### Exercise instructions
Exactly as written, write out the lines below from the first to the one containing "return tag(o, label, cat, group)", inclusive. Pictures do not belong in the copy.

### Dataset excerpt
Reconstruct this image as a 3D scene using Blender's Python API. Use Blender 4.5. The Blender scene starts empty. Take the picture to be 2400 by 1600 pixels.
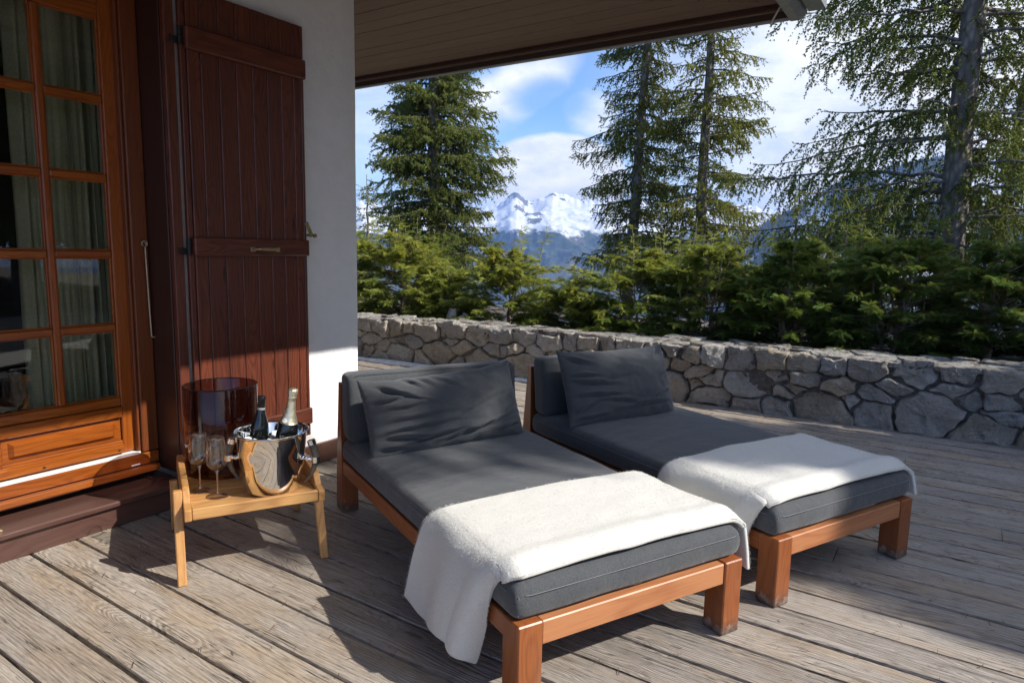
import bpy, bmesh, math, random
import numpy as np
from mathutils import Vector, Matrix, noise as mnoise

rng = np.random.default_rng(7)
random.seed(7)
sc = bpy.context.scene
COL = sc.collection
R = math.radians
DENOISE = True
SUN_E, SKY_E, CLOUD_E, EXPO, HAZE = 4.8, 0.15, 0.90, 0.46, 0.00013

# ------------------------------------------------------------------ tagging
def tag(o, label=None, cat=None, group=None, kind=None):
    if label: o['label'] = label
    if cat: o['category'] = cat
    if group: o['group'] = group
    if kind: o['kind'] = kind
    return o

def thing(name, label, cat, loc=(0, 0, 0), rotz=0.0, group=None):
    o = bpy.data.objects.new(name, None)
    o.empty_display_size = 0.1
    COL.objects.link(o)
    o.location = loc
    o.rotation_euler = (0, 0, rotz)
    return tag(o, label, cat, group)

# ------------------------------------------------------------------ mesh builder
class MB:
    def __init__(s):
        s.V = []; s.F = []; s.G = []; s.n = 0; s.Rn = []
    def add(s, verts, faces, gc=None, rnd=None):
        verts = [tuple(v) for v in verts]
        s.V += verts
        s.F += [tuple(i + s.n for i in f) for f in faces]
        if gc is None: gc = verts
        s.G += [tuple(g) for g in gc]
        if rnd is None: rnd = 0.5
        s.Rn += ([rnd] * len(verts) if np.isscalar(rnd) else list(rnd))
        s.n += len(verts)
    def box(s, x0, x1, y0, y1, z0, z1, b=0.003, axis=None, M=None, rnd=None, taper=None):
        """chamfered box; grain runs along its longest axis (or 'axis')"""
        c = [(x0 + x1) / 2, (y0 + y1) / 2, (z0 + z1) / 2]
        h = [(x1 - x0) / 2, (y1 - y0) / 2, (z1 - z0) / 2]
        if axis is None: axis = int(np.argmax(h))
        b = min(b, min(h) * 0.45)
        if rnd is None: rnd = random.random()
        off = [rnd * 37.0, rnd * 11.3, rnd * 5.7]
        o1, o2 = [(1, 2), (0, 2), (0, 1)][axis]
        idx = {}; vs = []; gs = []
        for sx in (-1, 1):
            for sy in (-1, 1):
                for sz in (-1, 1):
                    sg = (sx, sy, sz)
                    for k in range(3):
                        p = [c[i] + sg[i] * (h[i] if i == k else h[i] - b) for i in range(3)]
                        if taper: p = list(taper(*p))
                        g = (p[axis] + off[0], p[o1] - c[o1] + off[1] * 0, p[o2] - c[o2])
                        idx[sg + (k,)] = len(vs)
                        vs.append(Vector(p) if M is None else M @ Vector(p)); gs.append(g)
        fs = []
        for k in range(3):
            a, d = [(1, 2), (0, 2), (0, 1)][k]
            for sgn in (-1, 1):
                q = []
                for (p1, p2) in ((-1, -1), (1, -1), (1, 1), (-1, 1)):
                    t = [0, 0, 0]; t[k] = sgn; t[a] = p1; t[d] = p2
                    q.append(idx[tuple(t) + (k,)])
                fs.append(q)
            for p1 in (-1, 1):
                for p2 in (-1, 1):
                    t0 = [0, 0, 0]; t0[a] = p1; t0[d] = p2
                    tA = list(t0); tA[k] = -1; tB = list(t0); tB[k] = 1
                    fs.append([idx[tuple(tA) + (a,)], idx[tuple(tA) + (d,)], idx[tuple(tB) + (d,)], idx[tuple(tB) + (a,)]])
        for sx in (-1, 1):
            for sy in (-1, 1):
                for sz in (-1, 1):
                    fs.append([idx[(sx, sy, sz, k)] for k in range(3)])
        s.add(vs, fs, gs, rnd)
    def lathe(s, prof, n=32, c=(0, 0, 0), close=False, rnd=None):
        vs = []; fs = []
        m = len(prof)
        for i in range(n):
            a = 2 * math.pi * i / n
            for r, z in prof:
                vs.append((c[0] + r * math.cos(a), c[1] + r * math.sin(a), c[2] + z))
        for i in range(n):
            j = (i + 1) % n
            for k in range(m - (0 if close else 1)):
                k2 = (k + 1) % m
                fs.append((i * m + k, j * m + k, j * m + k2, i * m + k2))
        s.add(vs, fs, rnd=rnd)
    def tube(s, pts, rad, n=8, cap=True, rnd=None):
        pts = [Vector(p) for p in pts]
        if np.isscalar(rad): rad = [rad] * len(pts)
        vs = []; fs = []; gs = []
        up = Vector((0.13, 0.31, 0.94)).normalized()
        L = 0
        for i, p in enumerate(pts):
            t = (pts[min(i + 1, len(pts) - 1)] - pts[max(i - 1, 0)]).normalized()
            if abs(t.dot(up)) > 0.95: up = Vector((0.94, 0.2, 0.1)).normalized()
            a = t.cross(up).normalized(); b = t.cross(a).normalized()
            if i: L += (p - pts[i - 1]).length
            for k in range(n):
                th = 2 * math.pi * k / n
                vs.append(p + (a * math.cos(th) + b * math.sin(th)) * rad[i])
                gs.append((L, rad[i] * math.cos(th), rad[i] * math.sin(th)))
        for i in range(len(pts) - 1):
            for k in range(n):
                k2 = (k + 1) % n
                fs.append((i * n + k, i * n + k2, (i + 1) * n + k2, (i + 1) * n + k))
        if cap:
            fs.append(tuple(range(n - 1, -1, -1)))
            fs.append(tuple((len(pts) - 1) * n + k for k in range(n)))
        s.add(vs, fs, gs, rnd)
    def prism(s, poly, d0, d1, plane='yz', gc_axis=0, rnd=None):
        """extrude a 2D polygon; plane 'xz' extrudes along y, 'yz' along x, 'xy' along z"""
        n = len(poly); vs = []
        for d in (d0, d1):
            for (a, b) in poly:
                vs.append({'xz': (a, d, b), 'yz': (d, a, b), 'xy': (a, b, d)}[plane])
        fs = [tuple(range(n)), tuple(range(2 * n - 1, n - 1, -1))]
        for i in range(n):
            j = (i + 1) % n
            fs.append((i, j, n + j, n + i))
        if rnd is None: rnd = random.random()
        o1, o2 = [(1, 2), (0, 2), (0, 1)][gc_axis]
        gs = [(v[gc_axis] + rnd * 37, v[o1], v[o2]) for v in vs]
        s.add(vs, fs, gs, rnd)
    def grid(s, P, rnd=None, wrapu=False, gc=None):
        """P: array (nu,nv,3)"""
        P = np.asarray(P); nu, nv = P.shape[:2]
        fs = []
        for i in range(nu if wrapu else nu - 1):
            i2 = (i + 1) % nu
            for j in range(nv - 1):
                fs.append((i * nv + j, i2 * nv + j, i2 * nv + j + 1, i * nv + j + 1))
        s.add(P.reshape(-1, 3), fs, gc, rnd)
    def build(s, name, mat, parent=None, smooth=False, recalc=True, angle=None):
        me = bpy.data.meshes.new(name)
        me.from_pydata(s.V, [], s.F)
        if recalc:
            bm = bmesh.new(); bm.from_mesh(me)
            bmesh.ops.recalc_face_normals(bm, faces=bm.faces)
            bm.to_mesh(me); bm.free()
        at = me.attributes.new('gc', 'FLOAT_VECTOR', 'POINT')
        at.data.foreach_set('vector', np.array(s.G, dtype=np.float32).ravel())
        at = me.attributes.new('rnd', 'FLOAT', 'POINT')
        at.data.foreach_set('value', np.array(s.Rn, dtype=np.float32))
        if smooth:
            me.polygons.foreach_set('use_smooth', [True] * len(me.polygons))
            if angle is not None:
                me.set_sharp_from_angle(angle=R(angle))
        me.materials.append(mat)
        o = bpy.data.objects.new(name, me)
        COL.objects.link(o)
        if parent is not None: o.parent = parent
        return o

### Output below
Reconstruct this image as a 3D scene using Blender's Python API. Use Blender 4.5. The Blender scene starts empty. Take the picture to be 2400 by 1600 pixels.
import bpy, bmesh, math, random
import numpy as np
from mathutils import Vector, Matrix, noise as mnoise

rng = np.random.default_rng(7)
random.seed(7)
sc = bpy.context.scene
COL = sc.collection
R = math.radians
DENOISE = True
SUN_E, SKY_E, CLOUD_E, EXPO, HAZE = 4.8, 0.15, 0.90, 0.46, 0.00013

# ------------------------------------------------------------------ tagging
def tag(o, label=None, cat=None, group=None, kind=None):
    if label: o['label'] = label
    if cat: o['category'] = cat
    if group: o['group'] = group
    if kind: o['kind'] = kind
    return o

def thing(name, label, cat, loc=(0, 0, 0), rotz=0.0, group=None):
    o = bpy.data.objects.new(name, None)
    o.empty_display_size = 0.1
    COL.objects.link(o)
    o.location = loc
    o.rotation_euler = (0, 0, rotz)
    return tag(o, label, cat, group)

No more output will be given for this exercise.